Problem requirements: Below this line is the material. Write out only its lines from the one containing "1212 pixels high." through the one containing "cushion('seat_cushion', 'cream seat", both kept, exactly.

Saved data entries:
►
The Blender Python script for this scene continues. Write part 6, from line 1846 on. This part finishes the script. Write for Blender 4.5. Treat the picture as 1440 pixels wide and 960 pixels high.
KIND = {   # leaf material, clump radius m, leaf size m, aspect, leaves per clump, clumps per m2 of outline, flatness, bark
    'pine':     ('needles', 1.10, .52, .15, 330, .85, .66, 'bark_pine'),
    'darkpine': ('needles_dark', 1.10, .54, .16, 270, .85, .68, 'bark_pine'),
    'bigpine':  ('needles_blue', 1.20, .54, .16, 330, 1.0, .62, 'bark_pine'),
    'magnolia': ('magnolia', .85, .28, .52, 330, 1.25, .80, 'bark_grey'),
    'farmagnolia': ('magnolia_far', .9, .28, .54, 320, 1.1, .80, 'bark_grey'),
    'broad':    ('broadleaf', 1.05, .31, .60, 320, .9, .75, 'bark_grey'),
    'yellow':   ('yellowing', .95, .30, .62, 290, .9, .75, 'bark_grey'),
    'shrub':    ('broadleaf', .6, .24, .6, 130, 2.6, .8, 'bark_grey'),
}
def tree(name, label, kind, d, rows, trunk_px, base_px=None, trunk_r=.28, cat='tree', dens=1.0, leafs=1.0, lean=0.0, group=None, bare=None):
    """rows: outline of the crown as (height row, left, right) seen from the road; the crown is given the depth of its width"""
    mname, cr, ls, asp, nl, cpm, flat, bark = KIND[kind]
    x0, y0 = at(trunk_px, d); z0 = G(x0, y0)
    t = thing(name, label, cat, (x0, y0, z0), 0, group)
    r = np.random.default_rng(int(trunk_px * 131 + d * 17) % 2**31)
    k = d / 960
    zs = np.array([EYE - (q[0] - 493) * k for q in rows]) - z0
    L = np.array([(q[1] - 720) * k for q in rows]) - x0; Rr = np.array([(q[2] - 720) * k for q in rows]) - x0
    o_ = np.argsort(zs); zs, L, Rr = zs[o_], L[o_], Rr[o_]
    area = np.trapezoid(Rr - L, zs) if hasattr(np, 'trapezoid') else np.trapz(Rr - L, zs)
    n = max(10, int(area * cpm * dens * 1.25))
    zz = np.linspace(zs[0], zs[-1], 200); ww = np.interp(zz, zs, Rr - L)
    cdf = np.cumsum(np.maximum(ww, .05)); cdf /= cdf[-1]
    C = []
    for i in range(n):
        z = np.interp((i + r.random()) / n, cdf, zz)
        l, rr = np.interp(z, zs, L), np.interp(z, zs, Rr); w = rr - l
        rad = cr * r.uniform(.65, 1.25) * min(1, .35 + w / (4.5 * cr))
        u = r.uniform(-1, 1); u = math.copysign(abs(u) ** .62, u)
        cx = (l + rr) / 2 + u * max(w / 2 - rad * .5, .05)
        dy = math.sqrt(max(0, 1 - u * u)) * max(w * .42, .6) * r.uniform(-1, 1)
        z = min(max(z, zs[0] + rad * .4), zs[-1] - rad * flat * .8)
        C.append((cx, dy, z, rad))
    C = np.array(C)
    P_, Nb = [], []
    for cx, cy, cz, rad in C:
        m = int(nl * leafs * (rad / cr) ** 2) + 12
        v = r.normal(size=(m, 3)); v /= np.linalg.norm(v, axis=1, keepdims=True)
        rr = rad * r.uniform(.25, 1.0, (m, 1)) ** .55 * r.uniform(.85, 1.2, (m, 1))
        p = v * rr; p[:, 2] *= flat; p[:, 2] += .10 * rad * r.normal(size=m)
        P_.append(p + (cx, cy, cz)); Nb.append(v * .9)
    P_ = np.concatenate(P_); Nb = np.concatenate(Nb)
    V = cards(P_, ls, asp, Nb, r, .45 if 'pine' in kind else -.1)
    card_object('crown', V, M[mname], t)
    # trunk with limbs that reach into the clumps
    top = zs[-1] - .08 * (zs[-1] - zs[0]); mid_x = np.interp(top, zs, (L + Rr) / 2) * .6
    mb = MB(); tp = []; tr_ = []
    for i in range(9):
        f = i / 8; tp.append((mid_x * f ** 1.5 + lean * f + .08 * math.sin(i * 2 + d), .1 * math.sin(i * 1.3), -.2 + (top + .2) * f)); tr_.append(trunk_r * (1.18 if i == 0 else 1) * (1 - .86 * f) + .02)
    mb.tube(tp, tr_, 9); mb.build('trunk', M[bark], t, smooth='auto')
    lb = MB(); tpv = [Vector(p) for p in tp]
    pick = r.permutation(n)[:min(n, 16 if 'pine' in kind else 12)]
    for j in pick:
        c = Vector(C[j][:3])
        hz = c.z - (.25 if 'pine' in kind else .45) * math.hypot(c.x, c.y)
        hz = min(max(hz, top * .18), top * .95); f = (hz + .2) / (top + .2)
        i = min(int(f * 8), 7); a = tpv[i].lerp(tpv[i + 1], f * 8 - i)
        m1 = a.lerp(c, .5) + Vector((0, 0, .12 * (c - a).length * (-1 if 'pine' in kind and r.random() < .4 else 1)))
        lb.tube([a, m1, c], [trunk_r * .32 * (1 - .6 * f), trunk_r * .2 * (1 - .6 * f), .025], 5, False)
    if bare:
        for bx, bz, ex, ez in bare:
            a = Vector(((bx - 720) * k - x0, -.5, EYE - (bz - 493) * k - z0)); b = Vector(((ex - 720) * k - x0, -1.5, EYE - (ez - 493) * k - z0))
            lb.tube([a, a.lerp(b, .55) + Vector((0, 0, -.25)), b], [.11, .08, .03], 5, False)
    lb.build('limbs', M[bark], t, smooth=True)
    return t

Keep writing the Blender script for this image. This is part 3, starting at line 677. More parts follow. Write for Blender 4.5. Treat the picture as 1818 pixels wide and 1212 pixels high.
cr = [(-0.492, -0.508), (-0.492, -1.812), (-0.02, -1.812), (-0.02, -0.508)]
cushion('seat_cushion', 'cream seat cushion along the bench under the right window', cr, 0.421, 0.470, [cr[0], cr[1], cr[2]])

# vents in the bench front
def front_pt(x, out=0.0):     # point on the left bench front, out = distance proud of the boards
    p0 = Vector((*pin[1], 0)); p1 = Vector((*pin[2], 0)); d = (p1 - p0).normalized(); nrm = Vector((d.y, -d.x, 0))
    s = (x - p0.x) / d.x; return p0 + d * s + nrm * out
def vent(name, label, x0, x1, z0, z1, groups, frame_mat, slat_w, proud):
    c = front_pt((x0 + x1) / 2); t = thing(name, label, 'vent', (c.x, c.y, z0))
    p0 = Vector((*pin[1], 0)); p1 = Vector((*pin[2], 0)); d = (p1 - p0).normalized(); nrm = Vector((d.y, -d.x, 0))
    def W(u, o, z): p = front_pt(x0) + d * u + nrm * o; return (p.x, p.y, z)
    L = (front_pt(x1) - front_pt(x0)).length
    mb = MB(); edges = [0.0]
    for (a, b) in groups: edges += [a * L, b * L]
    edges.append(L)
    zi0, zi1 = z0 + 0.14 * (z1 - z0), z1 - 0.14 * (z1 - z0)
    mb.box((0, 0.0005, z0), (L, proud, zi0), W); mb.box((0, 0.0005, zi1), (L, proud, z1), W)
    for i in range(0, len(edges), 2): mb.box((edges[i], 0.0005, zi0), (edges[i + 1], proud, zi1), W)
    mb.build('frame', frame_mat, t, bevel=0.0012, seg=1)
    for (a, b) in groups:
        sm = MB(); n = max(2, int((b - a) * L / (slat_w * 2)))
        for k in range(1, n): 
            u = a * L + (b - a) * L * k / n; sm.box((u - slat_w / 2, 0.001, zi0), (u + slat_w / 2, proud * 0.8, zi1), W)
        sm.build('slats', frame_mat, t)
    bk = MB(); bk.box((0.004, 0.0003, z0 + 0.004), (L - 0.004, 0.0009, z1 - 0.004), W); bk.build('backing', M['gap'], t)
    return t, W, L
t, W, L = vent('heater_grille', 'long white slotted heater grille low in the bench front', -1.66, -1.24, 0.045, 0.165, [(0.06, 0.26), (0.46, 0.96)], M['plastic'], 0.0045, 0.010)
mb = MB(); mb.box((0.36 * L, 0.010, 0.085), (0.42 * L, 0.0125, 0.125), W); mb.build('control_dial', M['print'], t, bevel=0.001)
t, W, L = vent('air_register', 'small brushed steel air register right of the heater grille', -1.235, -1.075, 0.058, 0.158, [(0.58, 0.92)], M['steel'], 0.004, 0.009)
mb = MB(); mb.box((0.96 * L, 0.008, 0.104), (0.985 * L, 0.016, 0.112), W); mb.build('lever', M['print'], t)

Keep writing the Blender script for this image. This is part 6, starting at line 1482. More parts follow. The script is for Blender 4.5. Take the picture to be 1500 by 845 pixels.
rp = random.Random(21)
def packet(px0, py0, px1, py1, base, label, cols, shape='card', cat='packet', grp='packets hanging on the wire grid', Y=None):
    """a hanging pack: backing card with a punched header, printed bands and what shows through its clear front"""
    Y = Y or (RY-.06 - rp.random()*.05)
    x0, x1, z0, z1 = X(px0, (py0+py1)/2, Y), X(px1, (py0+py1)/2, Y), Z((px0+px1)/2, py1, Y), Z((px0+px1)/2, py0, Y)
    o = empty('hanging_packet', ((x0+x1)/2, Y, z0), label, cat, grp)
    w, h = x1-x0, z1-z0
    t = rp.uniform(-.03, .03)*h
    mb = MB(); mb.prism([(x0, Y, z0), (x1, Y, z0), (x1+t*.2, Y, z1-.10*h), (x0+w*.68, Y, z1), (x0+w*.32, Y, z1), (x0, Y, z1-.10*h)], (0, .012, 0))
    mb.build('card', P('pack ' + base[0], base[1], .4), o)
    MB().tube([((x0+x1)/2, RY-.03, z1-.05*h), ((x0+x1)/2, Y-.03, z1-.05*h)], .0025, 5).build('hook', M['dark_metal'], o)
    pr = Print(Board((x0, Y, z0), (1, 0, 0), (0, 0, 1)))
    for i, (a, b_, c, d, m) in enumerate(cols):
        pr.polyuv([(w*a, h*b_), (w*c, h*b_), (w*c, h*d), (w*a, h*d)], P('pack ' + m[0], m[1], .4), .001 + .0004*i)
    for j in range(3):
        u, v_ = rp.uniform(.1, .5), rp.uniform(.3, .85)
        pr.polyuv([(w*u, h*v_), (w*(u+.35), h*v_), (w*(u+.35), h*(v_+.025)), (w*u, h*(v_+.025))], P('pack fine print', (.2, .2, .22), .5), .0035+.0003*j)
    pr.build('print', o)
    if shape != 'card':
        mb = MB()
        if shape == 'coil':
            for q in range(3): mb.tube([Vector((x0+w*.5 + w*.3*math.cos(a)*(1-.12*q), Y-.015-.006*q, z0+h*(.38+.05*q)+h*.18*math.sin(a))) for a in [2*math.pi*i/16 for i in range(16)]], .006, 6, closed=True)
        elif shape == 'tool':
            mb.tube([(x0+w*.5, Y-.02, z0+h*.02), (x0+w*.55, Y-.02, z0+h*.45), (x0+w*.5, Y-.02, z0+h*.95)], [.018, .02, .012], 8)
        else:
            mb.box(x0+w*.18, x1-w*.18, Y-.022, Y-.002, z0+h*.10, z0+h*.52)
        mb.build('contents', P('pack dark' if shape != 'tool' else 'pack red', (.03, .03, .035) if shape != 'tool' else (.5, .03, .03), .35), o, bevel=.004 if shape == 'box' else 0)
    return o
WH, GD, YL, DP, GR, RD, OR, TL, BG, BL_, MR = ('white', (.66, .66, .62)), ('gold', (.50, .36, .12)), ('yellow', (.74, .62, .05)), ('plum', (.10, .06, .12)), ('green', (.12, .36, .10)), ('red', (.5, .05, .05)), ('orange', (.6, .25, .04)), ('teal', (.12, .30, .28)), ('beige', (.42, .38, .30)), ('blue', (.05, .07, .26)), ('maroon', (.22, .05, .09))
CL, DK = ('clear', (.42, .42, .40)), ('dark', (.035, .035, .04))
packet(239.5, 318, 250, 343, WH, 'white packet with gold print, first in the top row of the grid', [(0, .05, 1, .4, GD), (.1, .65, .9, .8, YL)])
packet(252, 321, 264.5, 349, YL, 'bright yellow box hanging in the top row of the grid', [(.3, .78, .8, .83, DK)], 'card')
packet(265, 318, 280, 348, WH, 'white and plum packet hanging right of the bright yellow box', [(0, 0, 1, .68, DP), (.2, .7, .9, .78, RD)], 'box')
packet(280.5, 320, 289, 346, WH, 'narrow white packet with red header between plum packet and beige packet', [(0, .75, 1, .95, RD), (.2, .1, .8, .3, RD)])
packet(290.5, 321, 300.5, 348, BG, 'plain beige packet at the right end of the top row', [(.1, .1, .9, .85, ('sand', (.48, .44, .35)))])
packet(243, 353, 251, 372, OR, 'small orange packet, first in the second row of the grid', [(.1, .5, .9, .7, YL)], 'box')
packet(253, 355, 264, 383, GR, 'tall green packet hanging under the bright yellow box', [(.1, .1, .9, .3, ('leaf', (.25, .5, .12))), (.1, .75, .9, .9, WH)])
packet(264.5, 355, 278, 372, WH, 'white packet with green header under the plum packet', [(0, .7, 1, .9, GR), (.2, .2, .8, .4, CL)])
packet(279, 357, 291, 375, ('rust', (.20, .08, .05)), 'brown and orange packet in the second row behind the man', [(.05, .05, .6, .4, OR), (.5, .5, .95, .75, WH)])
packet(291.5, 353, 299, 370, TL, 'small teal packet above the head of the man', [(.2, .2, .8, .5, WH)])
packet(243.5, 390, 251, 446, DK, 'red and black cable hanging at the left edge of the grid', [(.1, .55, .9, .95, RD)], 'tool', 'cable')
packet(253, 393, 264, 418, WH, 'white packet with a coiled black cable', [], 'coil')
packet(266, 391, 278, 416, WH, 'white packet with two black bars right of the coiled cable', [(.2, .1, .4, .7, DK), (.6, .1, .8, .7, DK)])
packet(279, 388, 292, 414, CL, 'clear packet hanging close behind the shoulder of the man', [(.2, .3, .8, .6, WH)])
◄
Complete output:
Keep writing the Blender script for this image. This is part 3, starting at line 677. More parts follow. Write for Blender 4.5. Treat the picture as 1818 pixels wide and 1212 pixels high.
cr = [(-0.492, -0.508), (-0.492, -1.812), (-0.02, -1.812), (-0.02, -0.508)]
cushion('seat_cushion', 'cream seat cushion along the bench under the right window', cr, 0.421, 0.470, [cr[0], cr[1], cr[2]])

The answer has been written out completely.